La troisième partie enfin, présente les interventions de l’Organisation des Nations Unies : dans les mobiles et la nature de leurs mandats, mais aussi et plus particulièrement leurs inefficacités et déviances, montrant en quoi elles peuvent être considérées comme des facteurs génériques et de permanence du système de conflits en Centrafrique.

La thèse de Serge Magloire Adanga s’appuie, avec luxe et détails, sur un corpus de sources important et un remarquable travail de terrain.

Le travail démontre une maîtrise consommée des méthodes et des outils de la recherche scientifique.

Ce travail de recherche et de démonstration prend sa source sur plus de vingt ans de troubles internes, crises politiques et sociales ou les violences armées, ont instauré en RCA un état d’insécurité et de conflictualité permanent dont les développements impliquent les Etats voisins et l’ensemble de la sous-région dans leurs effets délétères. Cette situation dans ses tragiques conséquences humanitaires implique aussi la communauté internationale pour ce qui concerne le devoir de protéger les populations et la nécessité de restaurer la paix civile. Ainsi les Républiques du Tchad et du Congo sont intervenues dans le cadre de ces crises intra étatiques, devenues par le fait Trans étatiques tandis que l’Onu se mobilisait pour tenter de ramener la paix et stabiliser la sécurité du pays et des populations.

Cependant, force est de constater que loin d’aider à la mise en place d’une sortie de crise et à la restauration de la paix civile, ces différentes interventions, aux mobiles, à la nature et aux capacités très hétérodoxes ont participé – paradoxalement aux objectifs affichés – à une transformation des systèmes de conflictualités internes. Elles ont aussi renouvelé l’insécurité globale et permanente des populations dans une « guerre de tous contre tous » ou la multiplicité des acteurs, des enjeux et des influences extérieures fige une forme de « permanence de l’Etat de guerre » au détriment de tout renforcement de l’Etat de droit, dans sa souveraineté légitime et ses fonctions régaliennes.

Elles ont par ailleurs aggravé la situation des populations en ce qui concerne leur protection face aux violences criminelles et à leur nécessaire soutien humanitaire suite aux désastres socio-économiques de décennies de conflictualités.

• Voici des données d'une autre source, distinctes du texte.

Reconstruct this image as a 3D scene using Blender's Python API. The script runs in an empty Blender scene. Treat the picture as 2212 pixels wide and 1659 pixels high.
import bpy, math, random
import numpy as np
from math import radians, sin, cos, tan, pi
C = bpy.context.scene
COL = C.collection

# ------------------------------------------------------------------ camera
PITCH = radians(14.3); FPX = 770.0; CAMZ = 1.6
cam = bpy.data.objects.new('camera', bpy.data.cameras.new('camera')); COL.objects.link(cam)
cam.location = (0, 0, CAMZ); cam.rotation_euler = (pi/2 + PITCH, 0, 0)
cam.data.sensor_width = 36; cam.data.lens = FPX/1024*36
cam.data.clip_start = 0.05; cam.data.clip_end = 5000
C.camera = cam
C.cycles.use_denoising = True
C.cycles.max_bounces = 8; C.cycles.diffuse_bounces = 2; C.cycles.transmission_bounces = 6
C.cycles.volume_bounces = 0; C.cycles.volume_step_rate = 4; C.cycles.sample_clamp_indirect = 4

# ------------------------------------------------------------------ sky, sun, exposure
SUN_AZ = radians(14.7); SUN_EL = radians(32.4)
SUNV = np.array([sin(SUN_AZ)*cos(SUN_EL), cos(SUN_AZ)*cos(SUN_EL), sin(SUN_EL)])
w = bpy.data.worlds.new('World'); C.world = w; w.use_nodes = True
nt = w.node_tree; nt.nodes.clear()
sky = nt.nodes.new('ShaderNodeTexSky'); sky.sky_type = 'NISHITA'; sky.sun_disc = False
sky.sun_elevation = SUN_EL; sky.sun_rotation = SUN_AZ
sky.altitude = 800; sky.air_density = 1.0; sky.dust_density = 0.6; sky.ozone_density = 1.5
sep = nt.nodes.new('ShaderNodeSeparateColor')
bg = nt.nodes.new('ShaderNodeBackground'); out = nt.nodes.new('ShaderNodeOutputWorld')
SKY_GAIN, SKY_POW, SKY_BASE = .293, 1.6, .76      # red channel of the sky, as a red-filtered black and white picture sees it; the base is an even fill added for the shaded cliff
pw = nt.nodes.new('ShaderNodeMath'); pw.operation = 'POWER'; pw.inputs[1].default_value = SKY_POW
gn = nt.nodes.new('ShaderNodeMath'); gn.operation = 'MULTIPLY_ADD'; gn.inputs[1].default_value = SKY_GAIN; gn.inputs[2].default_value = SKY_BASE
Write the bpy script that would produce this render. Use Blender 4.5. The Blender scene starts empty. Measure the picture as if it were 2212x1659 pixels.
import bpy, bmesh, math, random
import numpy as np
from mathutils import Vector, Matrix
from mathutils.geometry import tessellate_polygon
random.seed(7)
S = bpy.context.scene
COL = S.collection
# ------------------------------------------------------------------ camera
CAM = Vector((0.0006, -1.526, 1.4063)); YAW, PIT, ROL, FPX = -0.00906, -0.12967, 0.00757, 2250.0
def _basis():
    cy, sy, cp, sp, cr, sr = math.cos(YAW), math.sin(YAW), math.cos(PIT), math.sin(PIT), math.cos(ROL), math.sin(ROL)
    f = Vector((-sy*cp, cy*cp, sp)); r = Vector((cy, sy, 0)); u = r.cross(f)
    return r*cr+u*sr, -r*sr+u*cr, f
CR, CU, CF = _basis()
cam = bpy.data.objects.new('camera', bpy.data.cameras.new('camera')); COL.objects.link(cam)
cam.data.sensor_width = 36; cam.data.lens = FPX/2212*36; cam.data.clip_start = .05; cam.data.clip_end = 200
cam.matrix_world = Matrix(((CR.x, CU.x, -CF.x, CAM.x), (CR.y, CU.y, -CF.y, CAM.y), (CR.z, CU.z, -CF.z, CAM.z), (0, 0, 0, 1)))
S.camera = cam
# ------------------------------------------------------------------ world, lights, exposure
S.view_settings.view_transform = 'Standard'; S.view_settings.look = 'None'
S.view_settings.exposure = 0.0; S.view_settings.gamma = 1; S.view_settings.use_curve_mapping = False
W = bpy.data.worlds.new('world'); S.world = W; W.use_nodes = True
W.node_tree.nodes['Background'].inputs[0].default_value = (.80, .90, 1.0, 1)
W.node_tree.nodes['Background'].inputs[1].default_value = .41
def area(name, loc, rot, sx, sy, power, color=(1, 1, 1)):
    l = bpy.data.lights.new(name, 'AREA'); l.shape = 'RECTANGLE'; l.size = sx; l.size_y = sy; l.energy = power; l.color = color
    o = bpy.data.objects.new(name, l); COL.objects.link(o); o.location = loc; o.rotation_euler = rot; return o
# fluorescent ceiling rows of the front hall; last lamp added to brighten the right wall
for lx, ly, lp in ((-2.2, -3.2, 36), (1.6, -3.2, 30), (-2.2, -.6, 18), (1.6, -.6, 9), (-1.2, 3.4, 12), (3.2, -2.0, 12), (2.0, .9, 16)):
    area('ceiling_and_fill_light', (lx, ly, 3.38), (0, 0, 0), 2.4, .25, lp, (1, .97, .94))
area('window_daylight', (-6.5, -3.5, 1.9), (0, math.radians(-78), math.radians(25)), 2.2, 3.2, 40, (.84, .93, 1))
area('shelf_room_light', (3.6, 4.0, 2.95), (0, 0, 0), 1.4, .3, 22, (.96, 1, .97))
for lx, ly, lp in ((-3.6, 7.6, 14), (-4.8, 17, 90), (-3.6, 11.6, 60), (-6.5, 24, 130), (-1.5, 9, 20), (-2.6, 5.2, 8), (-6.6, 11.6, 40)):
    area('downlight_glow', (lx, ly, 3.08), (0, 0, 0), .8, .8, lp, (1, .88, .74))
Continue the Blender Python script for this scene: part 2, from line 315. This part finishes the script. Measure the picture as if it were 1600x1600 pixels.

Serge Magloire Adanga s’interroge ainsi, à la mesure de ce désastre qui relève des ressorts d’une tragédie shakespearienne sur « ce qu’il y a de pourri au Royaume de Danemark ». Il porte sa réflexion sur les dynamiques de ces crises prolongées dans une analyse précise des contextes, des acteurs et des différents enjeux constitutifs de leurs interventions. Il s’efforce de mesurer les mobiles autant que les effets de ces interventions extérieures, régionales et internationales dans la mise en place d’ »une crise permanente » renouvelant par là même un système insolvable de crises et de conflictualités, tumeur qui métastase en convulsions régionales dont la RCA serait le centre géopolitique et géostratégiques des rivalités, transnationales et interétatiques.

Pour votre gouverne, c’est le professeur Rémy Bazenguissa-Ganga, IMAF-EHESS / France qui était le directeur de thèse.

Composaient le jury :

Charles Zacharie Bowao, Université Marien Ngouabi du congo-Brazzaville,

Michel Boyer, Université Internationale de Rabat au Maroc,

Aïcha Pemboura, Université Yaoundé II au Cameroun,

Sami Makki, Sciences Po, Lille en France,

Andrea Ceriana Mayneri, CNRS-IMAF en France,

Rémy Bazenguissa-Ganga, IMAF-EHESS en France.